Current state-of-the-art object proposal networks are trained with a closed-world assumption, meaning they learn to only detect objects of the training classes. These models fail to provide high recall in open-world environments where important novel objects may be encountered. While a handful of recent works attempt to tackle this problem, they fail to consider that the optimal behavior of a proposal network can vary significantly depending on the data and application. Our goal is to provide a flexible proposal solution that can be easily tuned to suit a variety of open-world settings.

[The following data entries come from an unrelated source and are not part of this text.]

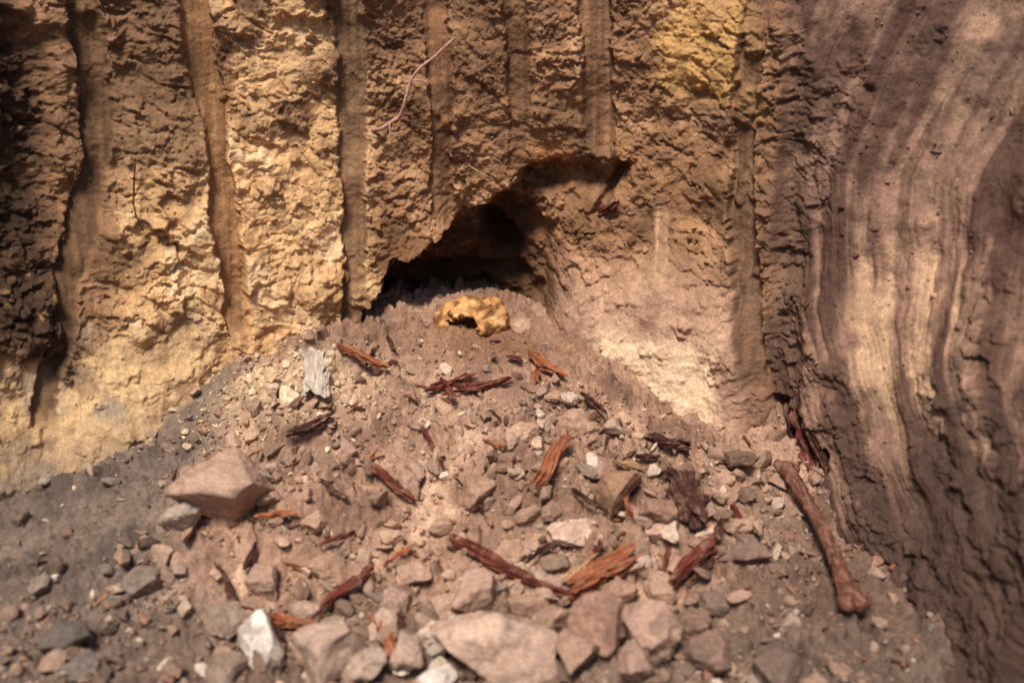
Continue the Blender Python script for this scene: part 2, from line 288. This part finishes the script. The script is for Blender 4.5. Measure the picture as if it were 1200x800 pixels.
# ---------------------------------------------------------------- rocks
def ico(sub):
    bm=bmesh.new(); bmesh.ops.create_icosphere(bm,subdivisions=sub,radius=1); bm.verts.ensure_lookup_table()
    V=np.array([v.co[:] for v in bm.verts]); F=np.array([[v.index for v in f.verts] for f in bm.faces]); bm.free(); return V,F
def rockv(V,seed,planes=9,amp=.12,cut=(.55,.85)):
    r=np.random.default_rng(seed); V=V.copy()
    for k in range(planes):
        n=r.normal(size=3); n/=np.linalg.norm(n); d=r.uniform(*cut); s=V@n; V-=np.clip(s-d,0,None)[:,None]*n*.97
    off=r.uniform(0,50,3); a=fbm(V[:,0]+off[0],V[:,1]+off[1],V[:,2]+off[2],1.6,4,seed%97,.55)
    return V*(1+amp*a)[:,None]
I2,F2_=ico(2); I1,F1_=ico(1); I5,F5=ico(5); I4,F4_=ico(4)
def scatter(name,xyz,size,cols,mat,Vb,Fb,var=14,flat=.7,amp=.2,sink=.25,smooth=False,cut=(.5,.8),rough=0,slab=.4):
    prot=[rockv(Vb,500+i,10,amp,cut) for i in range(var)]; n=len(xyz)
    if rough: prot=[v*(1+rough*fbm(v[:,0]+i,v[:,1],v[:,2],5,3,i,.6))[:,None] for i,v in enumerate(prot)]
    VV=np.empty((n,len(Vb),3));
    for i in range(n):
        q=rng.normal(size=4);q/=np.linalg.norm(q);w,x,y,z=q
        R=np.array([[1-2*(y*y+z*z),2*(x*y-z*w),2*(x*z+y*w)],[2*(x*y+z*w),1-2*(x*x+z*z),2*(y*z-x*w)],[2*(x*z-y*w),2*(y*z+x*w),1-2*(x*x+y*y)]])
        s=size[i]*np.array([1,rng.uniform(.5,1),rng.uniform(slab*.8,.85)])
        v=(prot[rng.integers(var)]*s)@R.T; v[:,2]*=flat+.2
        VV[i]=v+xyz[i]+np.array([0,0,size[i]*(.5-sink)])
    FF=(Fb[None]+(np.arange(n)*len(Vb))[:,None,None]).reshape(-1,3)
    return mk(name,VV.reshape(-1,3),FF,np.repeat(cols,len(Vb),axis=0),mat,smooth)
def dens(x,y):
    d=.30+1.0*ss(-.05,-.45,y)
    d=d*(1-.85*np.exp(-((x+.02)/.13)**2-((y+.01)/.1)**2))
    d=d*(1-.8*np.exp(-((x-.36)/.10)**2-((y+.17)/.08)**2))
    d=d*(1-.7*ss(-.5,-.68,x)*ss(-.66,-.4,y))
    d+=1.2*np.exp(-((x+.42)/.13)**2-((y+.2)/.09)**2)+.9*np.exp(-((x-.2)/.13)**2-((y+.34)/.13)**2)+.6*np.exp(-((x-.07)/.1)**2-((y+.17)/.08)**2)
    return d*(.35+1.3*ss(-.3,.3,fbm(x,y,x*0,7,3,131)))
def sample(n):
    x=rng.uniform(-1.0,.75,n*5);y=rng.uniform(-.95,.12,n*5); k=rng.uniform(0,1.7,n*5)<dens(x,y); return x[k][:n],y[k][:n]
pal=lin(np.array([(158,126,105),(176,142,120),(142,111,92),(196,166,143),(118,95,80),(158,140,125),(216,196,174),(148,104,84),(132,115,103)]))
wts=np.array([.22,.19,.17,.12,.12,.07,.05,.02,.04]);wts/=wts.sum()
def pcol(x,y,k=.55):
    n=len(x); return (pal[rng.choice(len(pal),n,p=wts)]*(1-k)+cg(x,y)*k*1.03)*rng.uniform(.78,1.2,(n,1))
x,y=sample(14000); s=.0012+.0022*rng.pareto(3.0,len(x)).clip(0,3)
scatter('gravel',np.column_stack([x,y,hg(x,y)]),s,pcol(x,y,.6),M_stone,I1,F1_)
x,y=sample(3900); s=.0045+.0046*rng.pareto(2.2,len(x)).clip(0,3.4)
scatter('rubble',np.column_stack([x,y,hg(x,y)]),s,pcol(x,y,.5),M_stone,I2,F2_,amp=.2,var=30,cut=(.35,.75))
x=rng.uniform(-.72,.5,2400);y=rng.uniform(-.95,-.12,2400);k=rng.uniform(0,1.5,2400)<dens(x,y)*ss(-.02,-.5,y)*ss(-.62,-.4,x+.25*ss(-.4,-.6,y)); x=x[k][:400];y=y[k][:400]; s=rng.uniform(.012,.034,len(x))
scatter('soil_clods',np.column_stack([x,y,hg(x,y)]),s,pcol(x,y,.4),M_stone,I4,F4_,amp=.2,smooth=True,var=28,flat=.65,sink=.15,cut=(.3,.7),rough=.12)
x=rng.normal(-.42,.11,520);y=rng.normal(-.19,.07,520);s=.003+.004*rng.pareto(2.5,520).clip(0,2.5)
scatter('clay_crumbs',np.column_stack([x,y,hg(x,y)]),s,lin((212,184,150))*rng.uniform(.6,1.1,(520,1)),M_stone,I2,F2_)
n=3600; u=rng.uniform(-1.0,.9,n); z=rng.uniform(-.15,.72,n); k=widx(u,z); ok=gm[k]<.2; ok&=rng.uniform(0,1,n)<np.where(u>.5,.3,1)*np.where(smooth[k]>.4,.12,1)*np.where(flak[k]>.5,.5,1); u=u[ok];z=z[ok];k=k[ok]
s=.0025+.0027*rng.pareto(2.5,len(u)).clip(0,3)
scatter('wall_crumbs',Wp[k]+np.column_stack([n2[k]*.0005,np.zeros(len(u))]),s,col[k]*rng.uniform(.75,1.25,(len(u),1)),M_stone,I2,F2_,amp=.35,sink=.5)
def stone(x,y,w,d,t,c,rz=0,tilt=(0,0),seed=1,lift=.3,name='stone',cut=(.42,.8),planes=14):
    t=t*1.35; x,y=sh(x,y)
    V=rockv(I5,seed,planes,.12,cut)*np.array([w/2/.72,d/2/.72,t/2/.72])
    n=fbm(V[:,0],V[:,1],V[:,2],110,4,seed%31,.65); n1=fbm(V[:,0],V[:,1],V[:,2],30,3,seed%29,.6,True); V=V+V/np.linalg.norm(V,axis=1)[:,None]*(n*.0036+n1*.0035)[:,None]
    cc=np.tile(lin(c),(len(V),1))*(1.08+.3*fbm(V[:,0],V[:,1],V[:,2],25,4,seed%13,.6))[:,None]
    dirt=ss(.0,.4,fbm(V[:,0]+3,V[:,1],V[:,2],30,4,seed%17)); cc=cc*(1-dirt[:,None]*.6)+cg(x,y)*dirt[:,None]*.6
    o=mk(name,V,F5,cc,M_stone,True); o.location=(x,y,float(hg(x,y))+t*lift); o.rotation_euler=(math.radians(tilt[0]),math.radians(tilt[1]),math.radians(rz)); return o
stone(-.487,-.385,.16,.11,.10,(170,138,119),8,(32,4),seed=47,lift=.22,cut=(.5,.66),planes=8)
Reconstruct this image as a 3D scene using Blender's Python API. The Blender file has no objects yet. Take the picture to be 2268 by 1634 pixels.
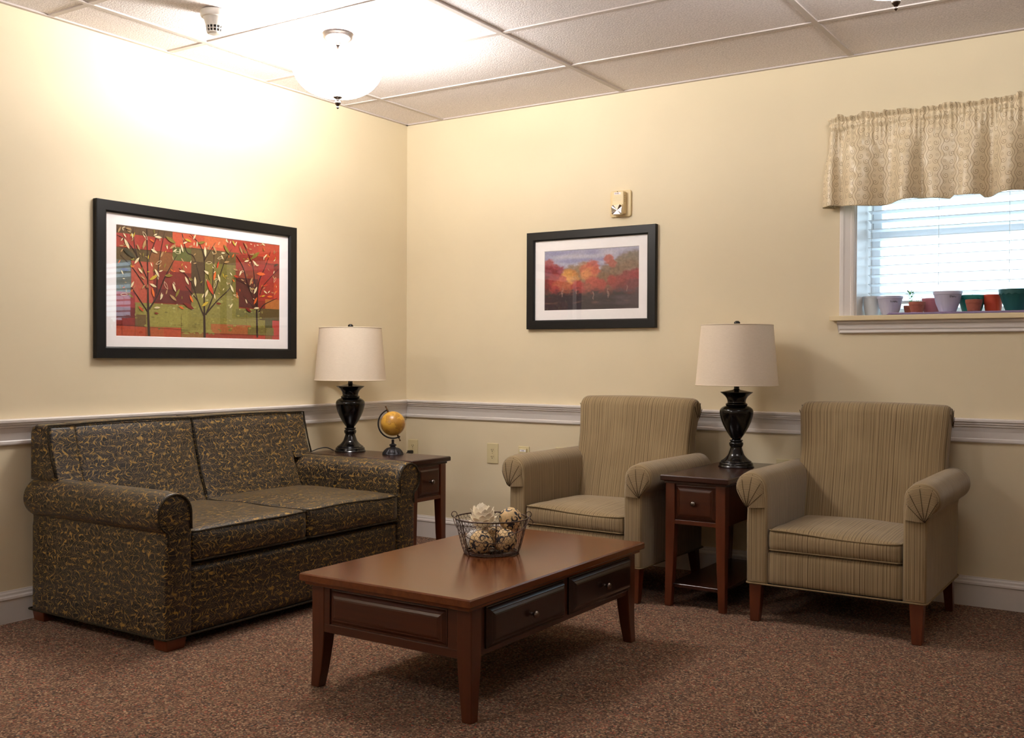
import bpy, bmesh, math, random
from mathutils import Vector, Matrix, noise
from math import sin, cos, pi, radians, sqrt, atan2

scene = bpy.context.scene
COL = scene.collection
random.seed(7)

# ------------------------------------------------------------------ camera
W_PX, H_PX = 2268, 1634
F_PX = 2266.27
YAW, PITCH, ROLL = 0.581150, -0.010485, 0.004382
CAM = Vector((4.01415, -4.92426, 1.09058))
cam_d = bpy.data.cameras.new('camera')
cam = bpy.data.objects.new('camera', cam_d)
COL.objects.link(cam)
fw = Vector((-sin(YAW) * cos(PITCH), cos(YAW) * cos(PITCH), sin(PITCH)))
r0 = Vector((cos(YAW), sin(YAW), 0))
u0 = r0.cross(fw)
rt = cos(ROLL) * r0 + sin(ROLL) * u0
up = -sin(ROLL) * r0 + cos(ROLL) * u0
cam.matrix_world = Matrix(((rt.x, up.x, -fw.x, CAM.x), (rt.y, up.y, -fw.y, CAM.y), (rt.z, up.z, -fw.z, CAM.z), (0, 0, 0, 1)))
cam_d.sensor_width = 36.0
cam_d.lens = F_PX / W_PX * 36.0
cam_d.clip_start = 0.05
cam_d.clip_end = 200
scene.camera = cam

# ------------------------------------------------------------------ view, world and lights
vs = scene.view_settings
vs.view_transform = 'Standard'
vs.look = 'None'
vs.exposure = 0.08
vs.gamma = 1.0
vs.use_curve_mapping = False
scene.cycles.max_bounces = 8
scene.cycles.diffuse_bounces = 5
scene.cycles.transparent_max_bounces = 16
scene.cycles.sample_clamp_indirect = 8.0

world = bpy.data.worlds.new('overcast_daylight')
scene.world = world
world.use_nodes = True
wb = world.node_tree.nodes['Background']
wb.inputs[0].default_value = (0.60, 0.83, 1.0, 1)
wb.inputs[1].default_value = 4.8

BOWL_EMIT = 43.0      # glowing glass of the ceiling fixtures
BULB_W = 96.0         # bulbs above the bowl rim
FIX = [(0.872, -1.555, 1.0), (3.245, -1.56, 0.52), (0.872, -4.90, 0.62), (3.9, -6.8, 0.42)]  # last two are out of view, added to raise the room's brightness
WARM = (1.0, 0.965, 0.915)

# ------------------------------------------------------------------ helpers
def lin(c):
    return tuple(((x / 255) / 12.92 if x / 255 <= 0.04045 else ((x / 255 + 0.055) / 1.055) ** 2.4) for x in c)

def tag(o, label=None, cat=None, group=None, kind=None):
    if label: o['label'] = label
    if cat: o['category'] = cat
    if group: o['group'] = group
    if kind: o['kind'] = kind
    return o

def empty(name, loc=(0, 0, 0), rz=0.0, label=None, cat=None, group=None):
    o = bpy.data.objects.new(name, None)
    o.empty_display_size = 0.1
    o.location = loc
    o.rotation_euler = (0, 0, rz)
    COL.objects.link(o)
    return tag(o, label, cat, group)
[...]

To this end, we design a Tunable Hybrid Proposal Network (THPN) that leverages an adjustable hybrid architecture, a novel self-training procedure, and dynamic loss components to optimize the tradeoff between known and unknown object detection performance. To thoroughly evaluate our method, we devise several new challenges which invoke varying degrees of label bias by altering known class diversity and label count. We find that in every task, THPN easily outperforms existing baselines (e.g., RPN, OLN). Our method is also highly data efficient, surpassing baseline recall with a fraction of the labeled data.

Figures (9)

• Figure 1: THPN's adjustability allows it to excel across a broad range of open world tasks. Top: optimal $\lambda_{CLS}$ for each task. Bottom: recall comparison; annotations are THPN's margins over OLN OLN.
• Figure 2: Overview of THPN's architecture and training procedure.
• Figure 3: THPN training samples ($p$=30%). Blue boxes are ID labels and cyan boxes are pseudo-labels with objectness $s\in[0,1]$.
• Figure 4: Hyperparameter $p$'s impact on ALL recall and pseudo-label count for a THPN trained on the VOC split.
• Figure 5: Differences between Faster R-CNN, OLN, and our hybrid THPN architecture.